Exercise objective: Locate the lines that hold the string "picture". Copy every such line.

== == ==

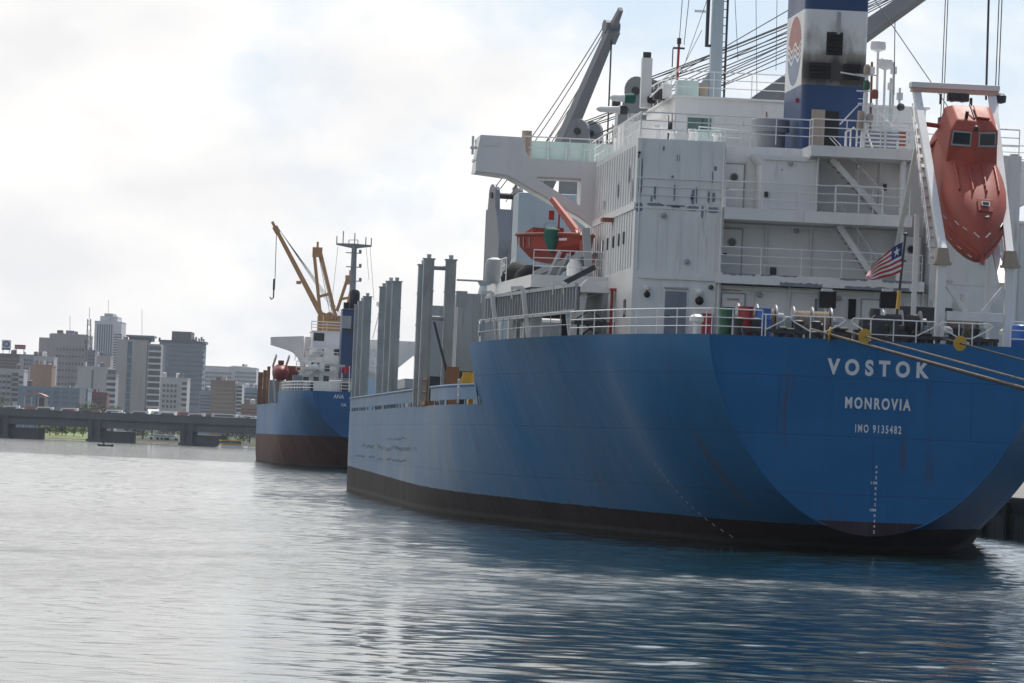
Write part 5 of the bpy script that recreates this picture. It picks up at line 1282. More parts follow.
# ------------------------------------------------------------------ rescue boat in its davit
def rescue():
    ya = 27.5; p0 = at(534, 236, Y=ya + 1); p1 = at(586, 236, Y=ya - 2.0)
    c = (p0 + p1) / 2
    Lx = (p1 - p0); L = Lx.length; e = Lx.normalized(); e.z = 0; e.normalize(); s = Vector((e.y, -e.x, 0)); up = Vector((0, 0, 1))
    zt = c.z; zk = at(540, 264, Y=ya).z
    root = thing('rescue_boat', (c.x, c.y, zk), 'small orange open rescue boat hung beside the white deckhouse under the bridge wing', 'boat')
    P = lambda a, b, z: Vector((c.x, c.y, 0)) + e * a + s * b + up * z
    secs = [(-L / 2, .95, .0), (-L * .36, 1.05, -.42), (-L * .14, 1.08, -.55), (L * .15, 1.05, -.50), (L * .35, .85, -.30), (L * .5, .35, .05)]
    mb = MB(); n = 9; H = zt - zk
    for (a, b, dz) in secs:
        kz = zk + (0.45 + dz * .8) if False else zk + max(0, .55 + dz) * .8
        for k in range(n):
            t = -1 + 2 * k / (n - 1); hh = abs(t) ** 2.4
            mb.v.append(P(a, b * math.copysign(min(1, abs(t) * 1.25), t), kz + (zt - kz) * hh))
    for i in range(len(secs) - 1):
        for k in range(n - 1): mb.f.append([i * n + k, i * n + k + 1, (i + 1) * n + k + 1, (i + 1) * n + k]); mb.mi.append(0)
    mb.f.append(list(range(n))); mb.mi.append(0); mb.f.append([(len(secs) - 1) * n + k for k in range(n)]); mb.mi.append(0)
    mb.add([P(a, b, zt - .12) for a, b, d in secs] + [P(a, -b, zt - .12) for a, b, d in secs], [[i, i + 1, 7 + i, 6 + i] for i in range(5)])
    mb.build('boat_hull', 'orangedark', root)
    q = MB()
    for sg in (-1, 1): q.tube([P(a, sg * b * 1.02, zt + .02) for a, b, d in secs], .07, 8)
    q.tube([P(secs[0][0], -.95, zt + .02), P(secs[0][0], .95, zt + .02)], .07, 8); q.build('gunwale', 'rustred', root)
    q = MB(); q.prism([P(-L / 2 + .1, -.8, zt), P(-L / 2 + .9, -.8, zt + .34), P(-L / 2 + 1.0, -.8, zt)], s * 1.6); q.build('bow_cover', 'orange', root)
    q = MB(); x0 = L * .20
    q.lathe(P(x0, 1.0, zt - .95), [(.06, .1), (.14, .3), (.30, .6), (.36, .95), (.33, 1.15), (.14, 1.25)], 12); q.build('engine_cover', 'tealcover', root, smooth='auto')
    for a in (-L * .33, -L * .22, -L * .42):
        q = MB(); q.bar(P(a, 1.02, zt - .5), P(a + .02, 1.06, zt - .1), .02, .12); q.build('reflective_tape', 'reflect', root)
    for a in (-.28 * L, .34 * L): q = MB(); q.bar(P(a, 1.0, zt - .22), P(a + .5, .98, zt - .22), .02, .1); q.build('reflective_tape', 'reflect', root)
    q = MB(); q.cyl(P(-.2, 0, zt), P(-.2, 0, zt + .35), .3, 10); q.bar(P(-.4, -.2, zt), P(-.1, 0, zt + 1.3), .06, .06); q.bar(P(.3, .3, zt), P(-.1, 0, zt + 1.3), .06, .06); q.build('lifting_sling', 'red', root)
    # davit (ship's gear)
    tip = at(552, 199, Y=ya - .2); ft = at(577, 232, Y=ya - 1.5)
    mb = MB(); mb.bar(at(590, 262, Y=ya - 3), ft, .28, .32, w2=.26, h2=.3); mb.bar(ft, tip, .26, .3, w2=.16, h2=.2)
    o = mb.build('rescue_davit', 'salmon', V)
    q = MB(); q.tube([tip, P(-.1, 0, zt + 1.3)], .04, 6); q.box(tip.x - .12, tip.x + .12, tip.y - .12, tip.y + .12, tip.z - .9, tip.z - .5); q.build('fall_wire', 'red', o)
    q = MB(); b0 = at(589, 280, Y=ya - 3.5); b1 = at(586, 228, Y=ya - 3.5)
    q.bar((b0.x, b0.y, ZA), (b1.x, b1.y, b1.z), .32, .32); q.build('davit_post', 'grey', o)
    q = MB()
    for k in range(5):
        a = at(548 + 9 * k, 277, Y=ya - 2); b = at(560 + 9 * k, 252 + 2 * (k % 2), Y=ya - 2.5); q.bar((a.x, a.y, ZA), b, .14, .14)
    a, b = at(535, 274, Y=ya - 1), at(590, 252, Y=ya - 3); q.bar(a, b, .2, .24); q.bar(a + Vector((.3, .5, -.15)), b + Vector((.2, .4, -.2)), .15, .18)
    q.build('boat_cradle', 'grey', o)
    for (pa, pb, r) in (((574, 285), (574, 262), .35),):
        a, b = at(*pa, Y=24.5), at(*pb, Y=24.5); q = MB(); q.lathe((a.x, a.y, ZA), [(r, 0), (r, .5), (r * .5, .8), (r * .3, b.z - ZA)], 12); q.build('davit_winch', 'white', o, smooth='auto')
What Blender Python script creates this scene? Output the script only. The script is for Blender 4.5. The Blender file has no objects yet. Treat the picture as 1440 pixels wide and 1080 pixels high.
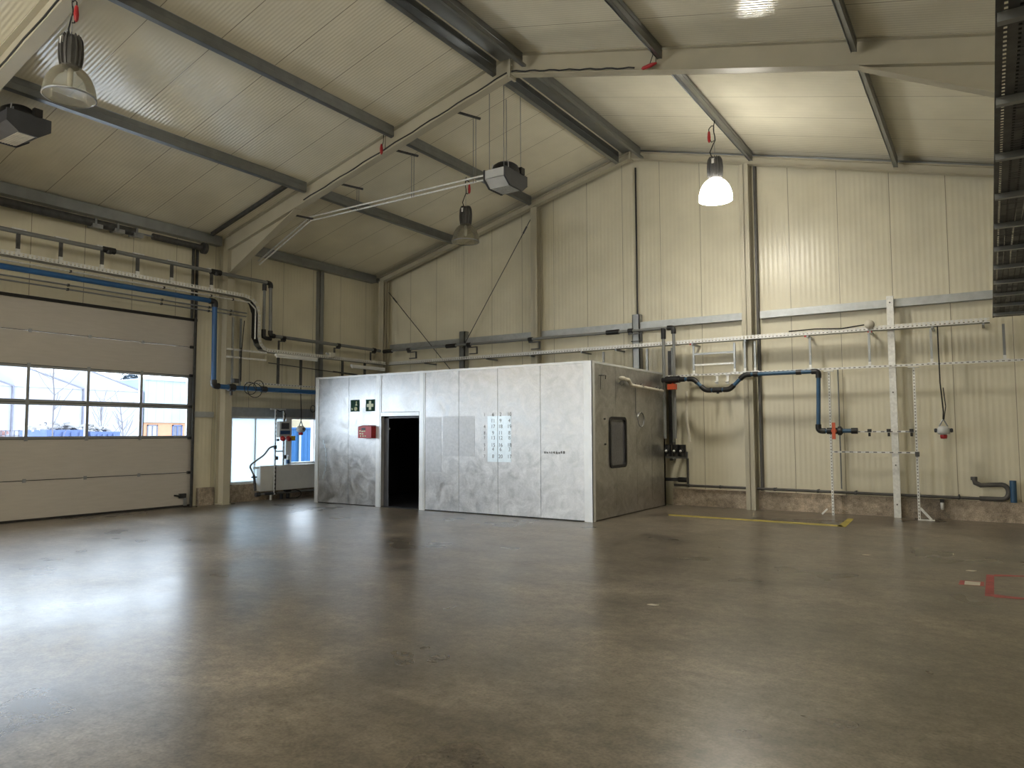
import bpy, bmesh, math, random
from mathutils import Vector, Matrix
random.seed(7)
SC = bpy.context.scene
COL = SC.collection

# ------------------------------------------------------------------ camera
cam_d = bpy.data.cameras.new('camera')
cam_d.sensor_width = 36.0
cam_d.lens = 25.6800
cam_d.clip_end = 400
cam = bpy.data.objects.new('camera', cam_d)
COL.objects.link(cam)
cam.matrix_world = Matrix.Translation((0, 0, 1.65)) @ Matrix([[0.836515, 0.038691, 0.546577], [0.547936, -0.053617, -0.8348], [-0.002993, 0.997812, -0.066052]]).to_4x4()
SC.camera = cam

# ------------------------------------------------------------------ sky, exposure
W = bpy.data.worlds.new('world')
SC.world = W
W.use_nodes = True
wn = W.node_tree.nodes
wn['Background'].inputs[0].default_value = (0.86, 0.93, 1.0, 1)
wn['Background'].inputs[1].default_value = 8.0
SC.view_settings.view_transform = 'Standard'
SC.view_settings.look = 'None'
SC.view_settings.gamma = 1.0
SC.view_settings.use_curve_mapping = False
SC.view_settings.exposure = 0.34
LAMP_L = 28.0          # radiance of a burning bay-light dome
LENS_L = 112.0         # radiance of its open underside
TUBE_L = 160.0  # radiance of the added tube light

YF0 = -7.0
# the openings that let daylight in are sampled as portals
def portal(name, loc, rot, sx, sy):
    l = bpy.data.lights.new(name, 'AREA')
    l.shape = 'RECTANGLE'; l.size = sx; l.size_y = sy
    l.cycles.is_portal = True
    o = bpy.data.objects.new(name, l); COL.objects.link(o)
    o.location = loc; o.rotation_euler = rot
portal('portal_door', (-15.42, 7.45, 2.25), (0, -math.pi/2, 0), 1.5, 5.0)
portal('portal_window', (-15.5, 12.35, 1.2), (0, -math.pi/2, 0), 1.75, 2.6)
portal('portal_added_gate', (-12.8, YF0-.1, 2.2), (math.pi/2, 0, 0), 2.8, 4.4)  # daylight through the added gateway
portal('portal_added_door', (-15.42, 1.5, 2.25), (0, -math.pi/2, 0), 1.5, 5.0)  # daylight through the added second door

# ------------------------------------------------------------------ materials
def new_mat(name):
    m = bpy.data.materials.new(name); m.use_nodes = True
    nt = m.node_tree
    return m, nt, nt.nodes, nt.links, nt.nodes['Principled BSDF']

def ramp(N, a, b, p0=0.3, p1=0.7):
    r = N.new('ShaderNodeValToRGB')
    r.color_ramp.elements[0].position = p0; r.color_ramp.elements[1].position = p1
    r.color_ramp.elements[0].color = (*a, 1); r.color_ramp.elements[1].color = (*b, 1)
    return r

def mat(name, c, rough=0.5, metal=0.0, var=0.12, scale=6.0, bump=0.0, spec=0.5, rvar=0.0, stretch=(1, 1, 1)):
    """plain surface with a little procedural mottling of colour and gloss"""
    m, nt, N, Lk, P = new_mat(name)
    g = N.new('ShaderNodeNewGeometry')
    mp = N.new('ShaderNodeMapping'); mp.inputs['Scale'].default_value = stretch
    n = N.new('ShaderNodeTexNoise'); n.inputs['Scale'].default_value = scale; n.inputs['Detail'].default_value = 5
    Lk.new(g.outputs['Position'], mp.inputs[0]); Lk.new(mp.outputs[0], n.inputs['Vector'])
    lo = tuple(max(0, x*(1-var)) for x in c); hi = tuple(min(1, x*(1+var)) for x in c)
    r = ramp(N, lo, hi); Lk.new(n.outputs['Fac'], r.inputs[0]); Lk.new(r.outputs[0], P.inputs['Base Color'])
    P.inputs['Roughness'].default_value = rough; P.inputs['Metallic'].default_value = metal
    P.inputs['Specular IOR Level'].default_value = spec
    if rvar:
        mr = N.new('ShaderNodeMapRange'); mr.inputs['To Min'].default_value = rough-rvar; mr.inputs['To Max'].default_value = rough+rvar
        mr.inputs['From Min'].default_value = 0.3; mr.inputs['From Max'].default_value = 0.7
        Lk.new(n.outputs['Fac'], mr.inputs[0]); Lk.new(mr.outputs[0], P.inputs['Roughness'])
    if bump:
        b = N.new('ShaderNodeBump'); b.inputs['Strength'].default_value = bump; b.inputs['Distance'].default_value = 0.01
        Lk.new(n.outputs['Fac'], b.inputs['Height']); Lk.new(b.outputs[0], P.inputs['Normal'])
    return m

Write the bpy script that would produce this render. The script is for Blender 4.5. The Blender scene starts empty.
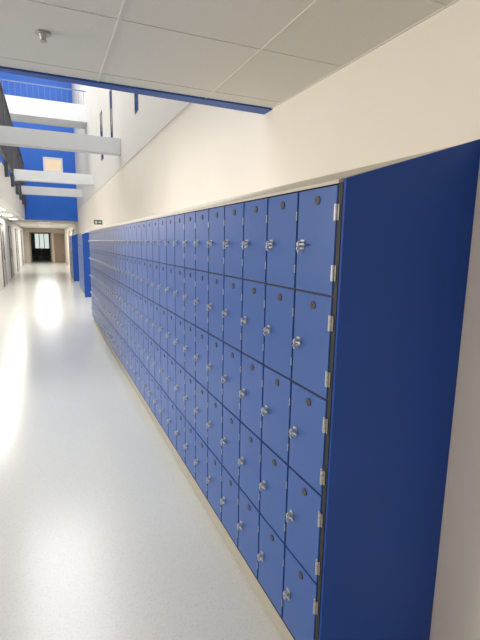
import bpy, bmesh, math
from mathutils import Vector, Matrix
C=bpy.context.scene.collection
sc=bpy.context.scene
sc.view_settings.view_transform='Standard'
# ---------------- dimensions
W=.227; H=1.80; T=.334; XF=.797; XW=1.333; HB=1.965; Y0=1.116; ZC=2.441; YE=2.60; XL=-1.38; XS=-.70; YB=20.5; ZL=2.92
# ---------------- materials
def mat(name,col,rough=.5,metal=0,spec=.5,noise=None,bump=None,emit=None,es=0,coat=0):
    m=bpy.data.materials.new(name); m.use_nodes=True; nt=m.node_tree; b=nt.nodes['Principled BSDF']
    b.inputs['Base Color'].default_value=(*col,1); b.inputs['Roughness'].default_value=rough
    b.inputs['Metallic'].default_value=metal; b.inputs['Specular IOR Level'].default_value=spec
    if coat: b.inputs['Coat Weight'].default_value=coat; b.inputs['Coat Roughness'].default_value=.45
    if emit: b.inputs['Emission Color'].default_value=(*emit,1); b.inputs['Emission Strength'].default_value=es
    tc=nt.nodes.new('ShaderNodeTexCoord')
    if noise:
        sc_,amt=noise
        n=nt.nodes.new('ShaderNodeTexNoise'); n.inputs['Scale'].default_value=sc_; n.inputs['Detail'].default_value=3
        nt.links.new(tc.outputs['Object'],n.inputs['Vector'])
        r=nt.nodes.new('ShaderNodeValToRGB'); r.color_ramp.elements[0].position=.3; r.color_ramp.elements[1].position=.7
        r.color_ramp.elements[0].color=(*[c*(1-amt) for c in col],1); r.color_ramp.elements[1].color=(*[min(1,c*(1+amt)) for c in col],1)
        nt.links.new(n.outputs['Fac'],r.inputs['Fac']); nt.links.new(r.outputs['Color'],b.inputs['Base Color'])
    if bump:
        n2=nt.nodes.new('ShaderNodeTexNoise'); n2.inputs['Scale'].default_value=bump[0]
        nt.links.new(tc.outputs['Object'],n2.inputs['Vector'])
        bp=nt.nodes.new('ShaderNodeBump'); bp.inputs['Strength'].default_value=bump[1]; bp.inputs['Distance'].default_value=.002
        nt.links.new(n2.outputs['Fac'],bp.inputs['Height']); nt.links.new(bp.outputs['Normal'],b.inputs['Normal'])
    return m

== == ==

Task result:
Write part 5 of the bpy script that recreates this picture. It picks up at line 1282. More parts follow.
What Blender Python script creates this scene? Output the script only. The script is for Blender 4.5. The Blender file has no objects yet. Treat the picture as 1440 pixels wide and 1080 pixels high.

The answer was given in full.